[Provided material start]

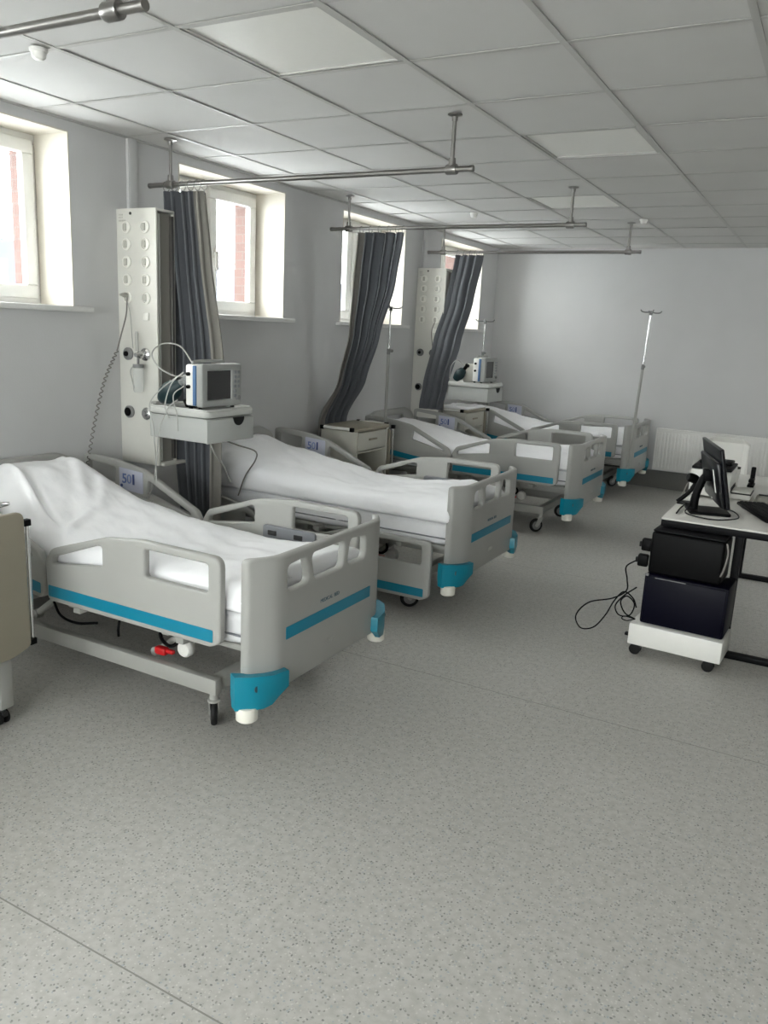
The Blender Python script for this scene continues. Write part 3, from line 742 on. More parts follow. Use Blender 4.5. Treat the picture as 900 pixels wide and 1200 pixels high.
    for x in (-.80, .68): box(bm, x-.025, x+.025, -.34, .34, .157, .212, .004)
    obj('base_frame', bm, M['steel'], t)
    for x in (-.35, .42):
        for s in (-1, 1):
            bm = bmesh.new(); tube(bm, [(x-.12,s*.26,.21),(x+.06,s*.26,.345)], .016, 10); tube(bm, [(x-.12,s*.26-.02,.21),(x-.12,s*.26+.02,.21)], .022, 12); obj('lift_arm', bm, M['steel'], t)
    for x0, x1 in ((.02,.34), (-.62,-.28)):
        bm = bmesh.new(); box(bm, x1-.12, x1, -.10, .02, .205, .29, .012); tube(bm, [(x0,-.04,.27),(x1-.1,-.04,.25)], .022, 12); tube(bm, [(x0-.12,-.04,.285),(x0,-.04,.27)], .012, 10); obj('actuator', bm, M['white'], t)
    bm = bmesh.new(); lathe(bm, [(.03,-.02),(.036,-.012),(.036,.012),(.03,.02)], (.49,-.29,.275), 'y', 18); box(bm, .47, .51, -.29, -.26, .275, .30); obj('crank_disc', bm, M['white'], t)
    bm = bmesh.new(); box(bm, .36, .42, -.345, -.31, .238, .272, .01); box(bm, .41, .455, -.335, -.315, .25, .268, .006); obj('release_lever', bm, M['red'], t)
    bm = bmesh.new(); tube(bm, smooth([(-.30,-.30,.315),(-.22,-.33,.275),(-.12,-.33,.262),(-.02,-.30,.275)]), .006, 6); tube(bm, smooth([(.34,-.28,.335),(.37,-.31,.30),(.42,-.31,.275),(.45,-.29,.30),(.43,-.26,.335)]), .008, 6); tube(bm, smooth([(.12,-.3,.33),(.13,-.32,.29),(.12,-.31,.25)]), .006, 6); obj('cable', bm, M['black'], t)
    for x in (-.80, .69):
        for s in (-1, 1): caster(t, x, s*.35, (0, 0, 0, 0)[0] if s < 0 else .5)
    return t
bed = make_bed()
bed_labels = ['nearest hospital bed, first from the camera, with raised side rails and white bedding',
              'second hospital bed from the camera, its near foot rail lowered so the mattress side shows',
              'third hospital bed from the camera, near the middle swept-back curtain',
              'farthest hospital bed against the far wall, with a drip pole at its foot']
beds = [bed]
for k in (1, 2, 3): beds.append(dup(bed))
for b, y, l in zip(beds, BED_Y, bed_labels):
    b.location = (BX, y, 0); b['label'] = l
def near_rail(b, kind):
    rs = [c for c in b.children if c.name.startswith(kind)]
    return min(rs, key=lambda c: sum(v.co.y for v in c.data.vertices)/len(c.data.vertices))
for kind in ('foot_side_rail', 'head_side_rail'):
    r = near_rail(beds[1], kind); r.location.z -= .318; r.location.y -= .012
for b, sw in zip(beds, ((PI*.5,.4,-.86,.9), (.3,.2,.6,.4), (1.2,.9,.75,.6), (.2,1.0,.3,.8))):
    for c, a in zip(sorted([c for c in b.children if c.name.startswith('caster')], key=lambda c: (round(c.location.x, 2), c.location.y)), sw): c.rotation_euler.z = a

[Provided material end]

Go through the listing above and write it all out exactly, leaving out any picture.

**Solution to this exercise:**
The Blender Python script for this scene continues. Write part 3, from line 742 on. More parts follow. Use Blender 4.5. Treat the picture as 900 pixels wide and 1200 pixels high.
    for x in (-.80, .68): box(bm, x-.025, x+.025, -.34, .34, .157, .212, .004)
    obj('base_frame', bm, M['steel'], t)
    for x in (-.35, .42):
        for s in (-1, 1):
            bm = bmesh.new(); tube(bm, [(x-.12,s*.26,.21),(x+.06,s*.26,.345)], .016, 10); tube(bm, [(x-.12,s*.26-.02,.21),(x-.12,s*.26+.02,.21)], .022, 12); obj('lift_arm', bm, M['steel'], t)
    for x0, x1 in ((.02,.34), (-.62,-.28)):
        bm = bmesh.new(); box(bm, x1-.12, x1, -.10, .02, .205, .29, .012); tube(bm, [(x0,-.04,.27),(x1-.1,-.04,.25)], .022, 12); tube(bm, [(x0-.12,-.04,.285),(x0,-.04,.27)], .012, 10); obj('actuator', bm, M['white'], t)
    bm = bmesh.new(); lathe(bm, [(.03,-.02),(.036,-.012),(.036,.012),(.03,.02)], (.49,-.29,.275), 'y', 18); box(bm, .47, .51, -.29, -.26, .275, .30); obj('crank_disc', bm, M['white'], t)
    bm = bmesh.new(); box(bm, .36, .42, -.345, -.31, .238, .272, .01); box(bm, .41, .455, -.335, -.315, .25, .268, .006); obj('release_lever', bm, M['red'], t)
    bm = bmesh.new(); tube(bm, smooth([(-.30,-.30,.315),(-.22,-.33,.275),(-.12,-.33,.262),(-.02,-.30,.275)]), .006, 6); tube(bm, smooth([(.34,-.28,.335),(.37,-.31,.30),(.42,-.31,.275),(.45,-.29,.30),(.43,-.26,.335)]), .008, 6); tube(bm, smooth([(.12,-.3,.33),(.13,-.32,.29),(.12,-.31,.25)]), .006, 6); obj('cable', bm, M['black'], t)
    for x in (-.80, .69):
        for s in (-1, 1): caster(t, x, s*.35, (0, 0, 0, 0)[0] if s < 0 else .5)
    return t
bed = make_bed()
bed_labels = ['nearest hospital bed, first from the camera, with raised side rails and white bedding',
              'second hospital bed from the camera, its near foot rail lowered so the mattress side shows',
              'third hospital bed from the camera, near the middle swept-back curtain',
              'farthest hospital bed against the far wall, with a drip pole at its foot']
beds = [bed]
for k in (1, 2, 3): beds.append(dup(bed))
for b, y, l in zip(beds, BED_Y, bed_labels):
    b.location = (BX, y, 0); b['label'] = l
def near_rail(b, kind):
    rs = [c for c in b.children if c.name.startswith(kind)]
    return min(rs, key=lambda c: sum(v.co.y for v in c.data.vertices)/len(c.data.vertices))
for kind in ('foot_side_rail', 'head_side_rail'):
    r = near_rail(beds[1], kind); r.location.z -= .318; r.location.y -= .012
for b, sw in zip(beds, ((PI*.5,.4,-.86,.9), (.3,.2,.6,.4), (1.2,.9,.75,.6), (.2,1.0,.3,.8))):
    for c, a in zip(sorted([c for c in b.children if c.name.startswith('caster')], key=lambda c: (round(c.location.x, 2), c.location.y)), sw): c.rotation_euler.z = a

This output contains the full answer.